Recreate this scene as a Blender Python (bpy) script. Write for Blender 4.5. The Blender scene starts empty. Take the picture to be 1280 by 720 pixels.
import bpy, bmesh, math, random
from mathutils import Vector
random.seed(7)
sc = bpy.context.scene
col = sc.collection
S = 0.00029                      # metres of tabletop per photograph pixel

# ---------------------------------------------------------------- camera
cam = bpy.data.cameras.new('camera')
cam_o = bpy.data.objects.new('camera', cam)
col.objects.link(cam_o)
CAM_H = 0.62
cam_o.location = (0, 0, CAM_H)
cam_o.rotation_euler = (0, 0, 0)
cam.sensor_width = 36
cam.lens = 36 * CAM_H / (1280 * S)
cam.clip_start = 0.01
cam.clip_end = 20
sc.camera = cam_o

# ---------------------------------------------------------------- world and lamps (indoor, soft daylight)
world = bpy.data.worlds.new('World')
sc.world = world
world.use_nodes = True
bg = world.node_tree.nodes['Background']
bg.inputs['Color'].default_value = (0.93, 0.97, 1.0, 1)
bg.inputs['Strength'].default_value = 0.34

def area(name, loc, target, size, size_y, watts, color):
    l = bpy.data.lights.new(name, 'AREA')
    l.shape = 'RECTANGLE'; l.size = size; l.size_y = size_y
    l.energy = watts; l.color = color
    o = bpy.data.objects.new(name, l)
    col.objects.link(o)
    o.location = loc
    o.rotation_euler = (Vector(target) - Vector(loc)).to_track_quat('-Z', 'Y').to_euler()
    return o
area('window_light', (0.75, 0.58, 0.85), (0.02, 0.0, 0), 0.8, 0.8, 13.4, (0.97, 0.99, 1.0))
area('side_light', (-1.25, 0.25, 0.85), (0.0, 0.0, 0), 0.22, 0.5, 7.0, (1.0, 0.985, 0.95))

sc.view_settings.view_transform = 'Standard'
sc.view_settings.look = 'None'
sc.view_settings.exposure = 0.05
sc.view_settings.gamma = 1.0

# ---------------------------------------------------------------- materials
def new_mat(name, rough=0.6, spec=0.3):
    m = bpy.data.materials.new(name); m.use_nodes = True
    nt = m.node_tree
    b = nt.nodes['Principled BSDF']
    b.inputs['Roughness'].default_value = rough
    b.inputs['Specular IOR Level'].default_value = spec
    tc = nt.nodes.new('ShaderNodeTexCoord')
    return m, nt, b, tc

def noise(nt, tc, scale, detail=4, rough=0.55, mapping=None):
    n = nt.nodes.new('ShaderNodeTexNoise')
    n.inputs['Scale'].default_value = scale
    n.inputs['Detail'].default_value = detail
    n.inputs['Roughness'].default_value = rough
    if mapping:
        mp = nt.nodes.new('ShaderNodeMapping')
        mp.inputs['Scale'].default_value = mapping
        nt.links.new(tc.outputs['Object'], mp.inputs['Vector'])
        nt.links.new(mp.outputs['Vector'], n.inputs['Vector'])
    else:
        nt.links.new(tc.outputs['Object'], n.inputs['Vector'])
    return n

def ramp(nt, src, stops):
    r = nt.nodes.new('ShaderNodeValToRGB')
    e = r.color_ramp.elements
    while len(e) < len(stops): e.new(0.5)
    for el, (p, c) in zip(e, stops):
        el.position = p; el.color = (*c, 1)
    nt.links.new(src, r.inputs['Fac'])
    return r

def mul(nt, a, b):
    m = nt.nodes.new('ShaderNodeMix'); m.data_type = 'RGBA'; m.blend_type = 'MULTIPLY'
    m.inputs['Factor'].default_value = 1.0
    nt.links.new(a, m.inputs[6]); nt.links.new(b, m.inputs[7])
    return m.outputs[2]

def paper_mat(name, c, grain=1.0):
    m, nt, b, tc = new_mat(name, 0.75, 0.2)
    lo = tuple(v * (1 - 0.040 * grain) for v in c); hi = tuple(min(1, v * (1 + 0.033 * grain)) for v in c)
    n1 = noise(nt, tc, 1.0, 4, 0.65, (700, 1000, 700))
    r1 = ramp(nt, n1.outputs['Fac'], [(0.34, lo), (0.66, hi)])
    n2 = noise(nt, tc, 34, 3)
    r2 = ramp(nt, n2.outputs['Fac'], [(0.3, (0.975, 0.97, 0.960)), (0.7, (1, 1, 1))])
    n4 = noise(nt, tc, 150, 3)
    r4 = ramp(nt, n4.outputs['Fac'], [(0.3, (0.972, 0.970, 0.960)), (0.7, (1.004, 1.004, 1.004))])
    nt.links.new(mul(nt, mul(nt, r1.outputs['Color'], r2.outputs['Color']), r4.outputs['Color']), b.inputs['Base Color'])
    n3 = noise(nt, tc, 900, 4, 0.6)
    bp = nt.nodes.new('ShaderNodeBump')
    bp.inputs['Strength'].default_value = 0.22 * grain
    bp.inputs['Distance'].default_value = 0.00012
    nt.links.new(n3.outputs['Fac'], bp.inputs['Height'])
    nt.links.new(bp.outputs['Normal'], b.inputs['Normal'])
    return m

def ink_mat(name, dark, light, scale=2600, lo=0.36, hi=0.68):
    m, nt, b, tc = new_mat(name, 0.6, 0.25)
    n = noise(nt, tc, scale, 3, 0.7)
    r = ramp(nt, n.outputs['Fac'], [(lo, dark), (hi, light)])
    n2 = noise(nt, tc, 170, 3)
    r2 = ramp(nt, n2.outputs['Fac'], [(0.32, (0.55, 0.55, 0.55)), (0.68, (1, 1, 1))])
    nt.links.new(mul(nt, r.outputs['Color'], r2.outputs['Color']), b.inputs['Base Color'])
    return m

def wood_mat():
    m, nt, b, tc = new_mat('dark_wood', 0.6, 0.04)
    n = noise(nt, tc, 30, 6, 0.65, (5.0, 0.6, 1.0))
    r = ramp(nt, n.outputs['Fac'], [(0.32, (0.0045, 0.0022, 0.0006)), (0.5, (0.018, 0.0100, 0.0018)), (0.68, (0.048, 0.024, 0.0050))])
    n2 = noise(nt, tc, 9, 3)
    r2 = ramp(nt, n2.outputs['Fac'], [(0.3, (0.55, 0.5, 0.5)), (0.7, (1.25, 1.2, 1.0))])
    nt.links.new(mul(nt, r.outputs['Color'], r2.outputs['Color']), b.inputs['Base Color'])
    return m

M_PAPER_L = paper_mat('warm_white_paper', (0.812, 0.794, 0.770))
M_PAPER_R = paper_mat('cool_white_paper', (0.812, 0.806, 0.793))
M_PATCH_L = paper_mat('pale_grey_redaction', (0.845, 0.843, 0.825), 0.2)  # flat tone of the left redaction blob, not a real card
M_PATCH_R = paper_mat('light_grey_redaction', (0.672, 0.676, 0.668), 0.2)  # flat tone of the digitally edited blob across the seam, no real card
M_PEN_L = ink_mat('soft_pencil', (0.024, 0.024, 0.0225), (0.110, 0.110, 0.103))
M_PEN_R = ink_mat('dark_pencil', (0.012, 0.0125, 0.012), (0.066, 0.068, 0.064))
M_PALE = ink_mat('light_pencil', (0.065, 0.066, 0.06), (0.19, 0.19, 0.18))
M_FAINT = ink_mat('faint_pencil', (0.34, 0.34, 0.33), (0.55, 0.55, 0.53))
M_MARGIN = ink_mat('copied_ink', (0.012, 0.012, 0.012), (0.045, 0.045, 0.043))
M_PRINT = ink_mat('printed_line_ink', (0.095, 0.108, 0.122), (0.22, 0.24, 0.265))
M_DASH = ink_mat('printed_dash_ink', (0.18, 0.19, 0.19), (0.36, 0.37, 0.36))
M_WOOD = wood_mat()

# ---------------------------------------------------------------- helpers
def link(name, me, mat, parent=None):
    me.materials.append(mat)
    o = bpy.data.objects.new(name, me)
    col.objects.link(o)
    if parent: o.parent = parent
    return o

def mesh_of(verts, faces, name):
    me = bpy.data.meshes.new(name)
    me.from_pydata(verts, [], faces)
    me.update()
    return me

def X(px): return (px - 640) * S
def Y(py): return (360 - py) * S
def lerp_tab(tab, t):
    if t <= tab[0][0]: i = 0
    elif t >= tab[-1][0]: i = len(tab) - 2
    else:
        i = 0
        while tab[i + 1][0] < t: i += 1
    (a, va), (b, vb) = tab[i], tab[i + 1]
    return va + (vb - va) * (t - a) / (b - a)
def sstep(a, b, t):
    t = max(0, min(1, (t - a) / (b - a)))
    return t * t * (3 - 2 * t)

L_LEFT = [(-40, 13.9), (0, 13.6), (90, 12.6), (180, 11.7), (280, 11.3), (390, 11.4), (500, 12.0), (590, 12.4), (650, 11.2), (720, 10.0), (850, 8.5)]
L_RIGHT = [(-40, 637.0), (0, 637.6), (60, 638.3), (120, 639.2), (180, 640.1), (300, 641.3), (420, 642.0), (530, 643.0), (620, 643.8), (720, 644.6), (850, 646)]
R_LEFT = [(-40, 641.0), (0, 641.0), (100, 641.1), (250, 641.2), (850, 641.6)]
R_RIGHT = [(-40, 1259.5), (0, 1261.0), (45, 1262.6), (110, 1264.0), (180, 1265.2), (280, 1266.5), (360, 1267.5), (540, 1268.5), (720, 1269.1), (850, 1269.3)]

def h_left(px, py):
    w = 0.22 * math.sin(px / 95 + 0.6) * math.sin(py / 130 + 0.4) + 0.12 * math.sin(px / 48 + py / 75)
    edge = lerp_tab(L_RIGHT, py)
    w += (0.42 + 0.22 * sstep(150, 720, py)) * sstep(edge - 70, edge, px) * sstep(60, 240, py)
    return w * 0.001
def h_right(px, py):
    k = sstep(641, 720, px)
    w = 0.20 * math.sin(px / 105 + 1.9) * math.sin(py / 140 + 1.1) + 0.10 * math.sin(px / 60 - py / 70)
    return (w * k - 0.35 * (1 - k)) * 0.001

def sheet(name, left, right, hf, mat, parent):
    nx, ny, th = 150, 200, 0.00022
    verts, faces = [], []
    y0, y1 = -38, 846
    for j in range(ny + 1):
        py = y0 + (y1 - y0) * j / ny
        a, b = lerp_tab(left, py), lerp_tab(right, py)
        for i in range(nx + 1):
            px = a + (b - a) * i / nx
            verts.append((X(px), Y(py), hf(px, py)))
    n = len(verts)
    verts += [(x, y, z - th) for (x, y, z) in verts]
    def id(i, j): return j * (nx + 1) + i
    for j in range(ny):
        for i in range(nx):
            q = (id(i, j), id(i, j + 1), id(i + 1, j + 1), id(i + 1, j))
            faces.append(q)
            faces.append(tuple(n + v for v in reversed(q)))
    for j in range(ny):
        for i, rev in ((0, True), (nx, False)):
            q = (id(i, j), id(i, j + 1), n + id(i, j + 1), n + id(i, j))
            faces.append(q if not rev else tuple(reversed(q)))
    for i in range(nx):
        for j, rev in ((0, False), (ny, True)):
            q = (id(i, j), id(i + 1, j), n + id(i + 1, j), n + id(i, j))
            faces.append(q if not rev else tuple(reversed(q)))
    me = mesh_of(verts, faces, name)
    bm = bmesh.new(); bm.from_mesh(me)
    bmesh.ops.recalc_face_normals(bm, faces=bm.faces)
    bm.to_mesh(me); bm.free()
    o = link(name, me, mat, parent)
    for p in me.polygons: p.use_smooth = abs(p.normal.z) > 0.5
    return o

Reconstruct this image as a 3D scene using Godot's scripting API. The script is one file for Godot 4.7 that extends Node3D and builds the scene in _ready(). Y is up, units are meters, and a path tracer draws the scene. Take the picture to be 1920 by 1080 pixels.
═══
#### What the task requires
Your answer should be exactly the lines of the data above, from the first through the line containing "bg.inputs['Strength'].default_value = 0.34".

#### Task output
Recreate this scene as a Blender Python (bpy) script. Write for Blender 4.5. The Blender scene starts empty. Take the picture to be 1280 by 720 pixels.
import bpy, bmesh, math, random
from mathutils import Vector
random.seed(7)
sc = bpy.context.scene
col = sc.collection
S = 0.00029                      # metres of tabletop per photograph pixel

# ---------------------------------------------------------------- camera
cam = bpy.data.cameras.new('camera')
cam_o = bpy.data.objects.new('camera', cam)
col.objects.link(cam_o)
CAM_H = 0.62
cam_o.location = (0, 0, CAM_H)
cam_o.rotation_euler = (0, 0, 0)
cam.sensor_width = 36
cam.lens = 36 * CAM_H / (1280 * S)
cam.clip_start = 0.01
cam.clip_end = 20
sc.camera = cam_o

# ---------------------------------------------------------------- world and lamps (indoor, soft daylight)
world = bpy.data.worlds.new('World')
sc.world = world
world.use_nodes = True
bg = world.node_tree.nodes['Background']
bg.inputs['Color'].default_value = (0.93, 0.97, 1.0, 1)
bg.inputs['Strength'].default_value = 0.34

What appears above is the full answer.